The inaugural Kiwicon was held during the weekend of 17–18 November 2007 at Victoria University of Wellington. Approximately 200 people from the New Zealand security community attended the two-day event. Talk topics included: the psychology of user security errors, information warfare, hiding files in RAM, cracking with PlayStation, and attacks on: kiosks, telecommunications company ethernet, non-IP networks, and a serious Windows hole.
- "Two Cons, One Vision"
Kiwicon 2k8 was held on the 27th and 28 September, with an attendance of over 250 people. A broader range of attendees arrived, with presale tickets selling out before the doors opened. Attendees were greeted with an array of video phone captures proving the insecurity of video conferencing systems. Topics included: mass surveillance, using honeypots to detect malicious servers, physical security, using search engine optimization to make websites disappear from search results, Bluetooth surveillance, Internet probe counterattacking, speed hacking, and attacks on: wired and mobile phone systems, biometrics, Citrix XenApp, and Windows Vista via heap exploitation.

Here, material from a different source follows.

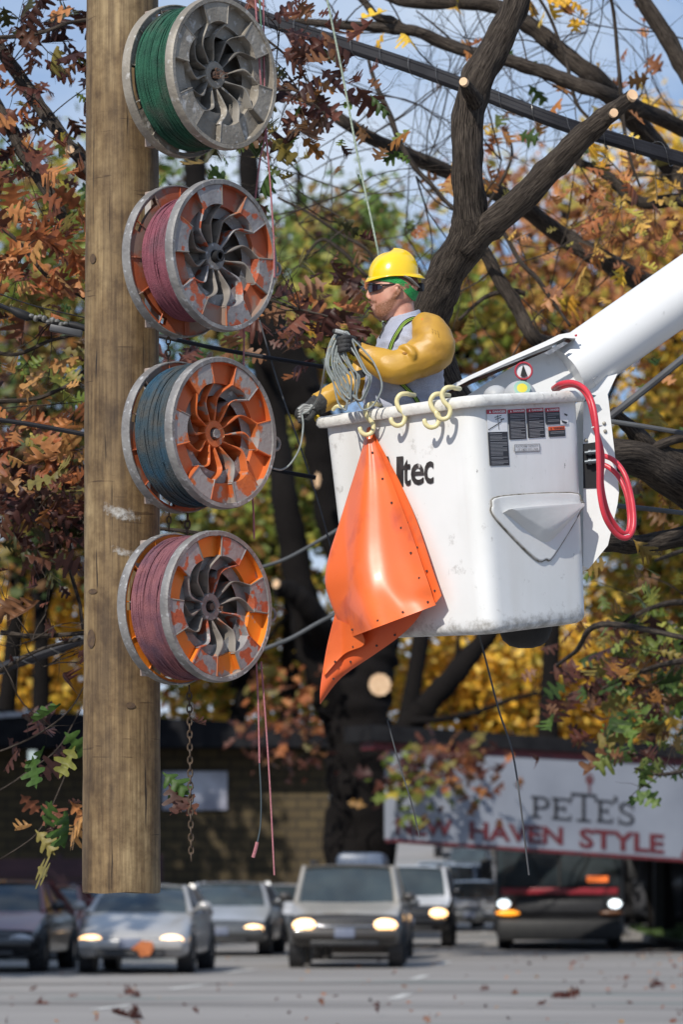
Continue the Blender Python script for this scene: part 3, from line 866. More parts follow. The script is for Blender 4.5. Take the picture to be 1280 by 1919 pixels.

Kiwicon 6 was on the 17th and 18 November 2012, again at the Wellington Opera House. Talk topics included: hacktivist communities, measuring security, security lifecycle, one-time audio passwords, Bluetooth sniffing, biohacking, phishing, stealth web application reconnaissance, remote wiping smartphones connecting to Exchange, a social network monitoring tool, and a wardriving motorcycle. In reference to a joke from the previous year, a homebrew beer labelled "cyberwar" was given to volunteers and sold at the afterparty.
- "Cyberfriends"
- "It's always 1989 in Computer Security" / "Hackers just wanna have fun"
- "Cyberwar Is Hell"
- "The Truth is In Here"
Kiwicon X was at the larger Michael Fowler Center with almost 2,000 attendees, on 15-18 November 2016. Talk topics included radiation-induced cryptographic failures, a story of active incident response against attacks on Pacnet from Telstra researchers, a phishing automation tool, benefits of containers enabling an application to contain itself, the disconnect between security and business, spoofing GPS by changing the time, why machine learning exploitation is good, a history of lockpicking, remote activation of swipe-card readers, and exploits for iClass RFID, GUIs, OSX, native web-based applications, PHP 7, insecure random number generation, Amazon Web Services, infrared devices, NodeJS, and HTML _blank.
- "Kiwicon 2038"
Advertising controversy
On 29 August 2007 persons associated with Kiwicon used simple XSS attacks to spoof websites of news organisations The New Zealand Herald and New Zealand Computerworld. No actual pages on the servers were altered. Similar attacks were performed in following years on different websites, but these went unreported, as is usual in mainstream press for such attacks.